Provided data
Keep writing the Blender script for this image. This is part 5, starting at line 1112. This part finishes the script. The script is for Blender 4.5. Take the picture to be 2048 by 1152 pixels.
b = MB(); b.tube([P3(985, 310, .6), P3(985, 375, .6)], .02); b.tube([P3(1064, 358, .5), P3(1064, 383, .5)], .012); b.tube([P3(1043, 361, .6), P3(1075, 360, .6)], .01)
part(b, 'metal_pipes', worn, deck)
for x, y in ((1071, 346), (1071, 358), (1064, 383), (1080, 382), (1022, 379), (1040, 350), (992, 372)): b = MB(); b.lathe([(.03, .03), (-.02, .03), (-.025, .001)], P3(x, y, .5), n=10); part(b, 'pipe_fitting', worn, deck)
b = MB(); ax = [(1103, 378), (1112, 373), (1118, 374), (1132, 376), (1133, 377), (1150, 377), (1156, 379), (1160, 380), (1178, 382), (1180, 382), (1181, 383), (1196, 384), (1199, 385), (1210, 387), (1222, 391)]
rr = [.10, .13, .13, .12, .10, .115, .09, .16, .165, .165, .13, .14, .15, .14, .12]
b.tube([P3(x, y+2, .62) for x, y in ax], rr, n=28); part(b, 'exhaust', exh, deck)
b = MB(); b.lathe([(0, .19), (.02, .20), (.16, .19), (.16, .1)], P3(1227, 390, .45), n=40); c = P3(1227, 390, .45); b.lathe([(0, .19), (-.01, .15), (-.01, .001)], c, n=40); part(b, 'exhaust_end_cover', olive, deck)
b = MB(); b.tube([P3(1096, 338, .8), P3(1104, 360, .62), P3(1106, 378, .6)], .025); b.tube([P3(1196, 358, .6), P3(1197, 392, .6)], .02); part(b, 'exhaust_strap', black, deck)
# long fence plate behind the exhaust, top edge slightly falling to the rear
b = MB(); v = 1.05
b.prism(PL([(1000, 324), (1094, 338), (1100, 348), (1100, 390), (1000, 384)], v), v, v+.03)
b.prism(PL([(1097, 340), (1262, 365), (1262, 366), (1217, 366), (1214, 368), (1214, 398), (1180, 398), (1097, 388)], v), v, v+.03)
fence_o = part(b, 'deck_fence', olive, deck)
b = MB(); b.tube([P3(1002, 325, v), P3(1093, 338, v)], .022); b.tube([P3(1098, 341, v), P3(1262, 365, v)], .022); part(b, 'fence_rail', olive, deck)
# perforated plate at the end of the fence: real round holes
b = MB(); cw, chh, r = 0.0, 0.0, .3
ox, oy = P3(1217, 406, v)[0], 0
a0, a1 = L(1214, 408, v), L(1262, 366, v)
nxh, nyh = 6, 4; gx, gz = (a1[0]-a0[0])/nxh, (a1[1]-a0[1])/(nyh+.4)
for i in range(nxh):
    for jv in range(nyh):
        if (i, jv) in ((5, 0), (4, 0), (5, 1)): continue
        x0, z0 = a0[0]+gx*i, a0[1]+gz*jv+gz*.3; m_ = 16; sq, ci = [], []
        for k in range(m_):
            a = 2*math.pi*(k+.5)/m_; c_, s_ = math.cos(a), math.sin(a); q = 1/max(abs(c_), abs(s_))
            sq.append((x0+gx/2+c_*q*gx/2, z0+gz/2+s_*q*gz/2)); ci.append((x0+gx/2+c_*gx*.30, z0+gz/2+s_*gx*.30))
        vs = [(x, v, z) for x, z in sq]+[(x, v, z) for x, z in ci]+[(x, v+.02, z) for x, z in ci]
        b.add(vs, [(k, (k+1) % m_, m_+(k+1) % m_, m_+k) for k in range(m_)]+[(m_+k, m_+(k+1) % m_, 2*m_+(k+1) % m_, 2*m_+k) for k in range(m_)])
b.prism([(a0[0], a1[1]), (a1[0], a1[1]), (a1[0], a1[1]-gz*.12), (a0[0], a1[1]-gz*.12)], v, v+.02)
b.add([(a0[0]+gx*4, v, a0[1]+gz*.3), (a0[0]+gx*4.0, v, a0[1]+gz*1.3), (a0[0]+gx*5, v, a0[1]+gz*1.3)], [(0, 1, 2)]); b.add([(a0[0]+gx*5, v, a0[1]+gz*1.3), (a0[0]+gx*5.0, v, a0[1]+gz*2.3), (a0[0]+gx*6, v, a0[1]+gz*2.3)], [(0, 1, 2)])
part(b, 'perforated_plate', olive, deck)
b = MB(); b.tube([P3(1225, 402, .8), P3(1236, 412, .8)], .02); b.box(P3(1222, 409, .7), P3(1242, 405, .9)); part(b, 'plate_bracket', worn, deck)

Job
Retype the data in full and match it exactly.

Exercise result
Keep writing the Blender script for this image. This is part 5, starting at line 1112. This part finishes the script. The script is for Blender 4.5. Take the picture to be 2048 by 1152 pixels.
b = MB(); b.tube([P3(985, 310, .6), P3(985, 375, .6)], .02); b.tube([P3(1064, 358, .5), P3(1064, 383, .5)], .012); b.tube([P3(1043, 361, .6), P3(1075, 360, .6)], .01)
part(b, 'metal_pipes', worn, deck)
for x, y in ((1071, 346), (1071, 358), (1064, 383), (1080, 382), (1022, 379), (1040, 350), (992, 372)): b = MB(); b.lathe([(.03, .03), (-.02, .03), (-.025, .001)], P3(x, y, .5), n=10); part(b, 'pipe_fitting', worn, deck)
b = MB(); ax = [(1103, 378), (1112, 373), (1118, 374), (1132, 376), (1133, 377), (1150, 377), (1156, 379), (1160, 380), (1178, 382), (1180, 382), (1181, 383), (1196, 384), (1199, 385), (1210, 387), (1222, 391)]
rr = [.10, .13, .13, .12, .10, .115, .09, .16, .165, .165, .13, .14, .15, .14, .12]
b.tube([P3(x, y+2, .62) for x, y in ax], rr, n=28); part(b, 'exhaust', exh, deck)
b = MB(); b.lathe([(0, .19), (.02, .20), (.16, .19), (.16, .1)], P3(1227, 390, .45), n=40); c = P3(1227, 390, .45); b.lathe([(0, .19), (-.01, .15), (-.01, .001)], c, n=40); part(b, 'exhaust_end_cover', olive, deck)
b = MB(); b.tube([P3(1096, 338, .8), P3(1104, 360, .62), P3(1106, 378, .6)], .025); b.tube([P3(1196, 358, .6), P3(1197, 392, .6)], .02); part(b, 'exhaust_strap', black, deck)
# long fence plate behind the exhaust, top edge slightly falling to the rear
b = MB(); v = 1.05
b.prism(PL([(1000, 324), (1094, 338), (1100, 348), (1100, 390), (1000, 384)], v), v, v+.03)
b.prism(PL([(1097, 340), (1262, 365), (1262, 366), (1217, 366), (1214, 368), (1214, 398), (1180, 398), (1097, 388)], v), v, v+.03)
fence_o = part(b, 'deck_fence', olive, deck)
b = MB(); b.tube([P3(1002, 325, v), P3(1093, 338, v)], .022); b.tube([P3(1098, 341, v), P3(1262, 365, v)], .022); part(b, 'fence_rail', olive, deck)
# perforated plate at the end of the fence: real round holes
b = MB(); cw, chh, r = 0.0, 0.0, .3
ox, oy = P3(1217, 406, v)[0], 0
a0, a1 = L(1214, 408, v), L(1262, 366, v)
nxh, nyh = 6, 4; gx, gz = (a1[0]-a0[0])/nxh, (a1[1]-a0[1])/(nyh+.4)
for i in range(nxh):
    for jv in range(nyh):
        if (i, jv) in ((5, 0), (4, 0), (5, 1)): continue
        x0, z0 = a0[0]+gx*i, a0[1]+gz*jv+gz*.3; m_ = 16; sq, ci = [], []
        for k in range(m_):
            a = 2*math.pi*(k+.5)/m_; c_, s_ = math.cos(a), math.sin(a); q = 1/max(abs(c_), abs(s_))
            sq.append((x0+gx/2+c_*q*gx/2, z0+gz/2+s_*q*gz/2)); ci.append((x0+gx/2+c_*gx*.30, z0+gz/2+s_*gx*.30))
        vs = [(x, v, z) for x, z in sq]+[(x, v, z) for x, z in ci]+[(x, v+.02, z) for x, z in ci]
        b.add(vs, [(k, (k+1) % m_, m_+(k+1) % m_, m_+k) for k in range(m_)]+[(m_+k, m_+(k+1) % m_, 2*m_+(k+1) % m_, 2*m_+k) for k in range(m_)])
b.prism([(a0[0], a1[1]), (a1[0], a1[1]), (a1[0], a1[1]-gz*.12), (a0[0], a1[1]-gz*.12)], v, v+.02)
b.add([(a0[0]+gx*4, v, a0[1]+gz*.3), (a0[0]+gx*4.0, v, a0[1]+gz*1.3), (a0[0]+gx*5, v, a0[1]+gz*1.3)], [(0, 1, 2)]); b.add([(a0[0]+gx*5, v, a0[1]+gz*1.3), (a0[0]+gx*5.0, v, a0[1]+gz*2.3), (a0[0]+gx*6, v, a0[1]+gz*2.3)], [(0, 1, 2)])
part(b, 'perforated_plate', olive, deck)
b = MB(); b.tube([P3(1225, 402, .8), P3(1236, 412, .8)], .02); b.box(P3(1222, 409, .7), P3(1242, 405, .9)); part(b, 'plate_bracket', worn, deck)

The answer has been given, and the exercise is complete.